Lords Amendment: After the Amendment last inserted, to insert new Clause "E"—(Issue of single summons on more than one information.) (1) Where two or more informations are laid under the Summary Jurisdiction Acts against the same person or persons, a single summons may be issued under these Acts against that person or each of those persons in respect of all the informations: Provided that the matter of each information shall be separately stated in the summons. (2) Any such summons as aforesaid shall be treated for the purpose of the Summary Jurisdiction Acts as if it were a separate summons in respect of each information. (3) The foregoing provisions of this section shall apply to complaints as they apply to informations.

Mr.
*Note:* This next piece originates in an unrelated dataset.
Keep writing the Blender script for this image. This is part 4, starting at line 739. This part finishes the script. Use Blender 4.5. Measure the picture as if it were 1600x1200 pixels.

Younger

I beg to move, "That this House doth agree with the Lords in the said Amendment."

This is an addition to the Bill designed to save time and labour to clerks and justices, and it cannot prejudice offenders.

Lords Amendment: After the Amendment last inserted, to insert new Clause "F"—(Supply of copies of information to persons committed for trial.) (1) Where any person is entitled to copies of depositions taken under the Indictable Offences Act, 1848, he shall be entitled also to copies of the written information (if any) required by Section twenty of that Act to be transmitted with the depositions; and any enactment relating to the funishing of copies of depositions shall accordingly apply to any such information as it applies to depositions.

The Attorney-General

I beg to move, "That this House doth agree with the Lords in the said Amendment."

This was introduced as a result of an undertaking which I gave on the Report stage, and it enables a defendant to receive a copy of any written information when he is committed for trial.

Mr. Weitzman (Stoke Newington)

This new Clause does not cover the scope which was covered by the Clause I put down on the Report stage, but it goes a long way to cure the evil of which I complained. It is a real step forward in securing impartiality in the trial of an accused person.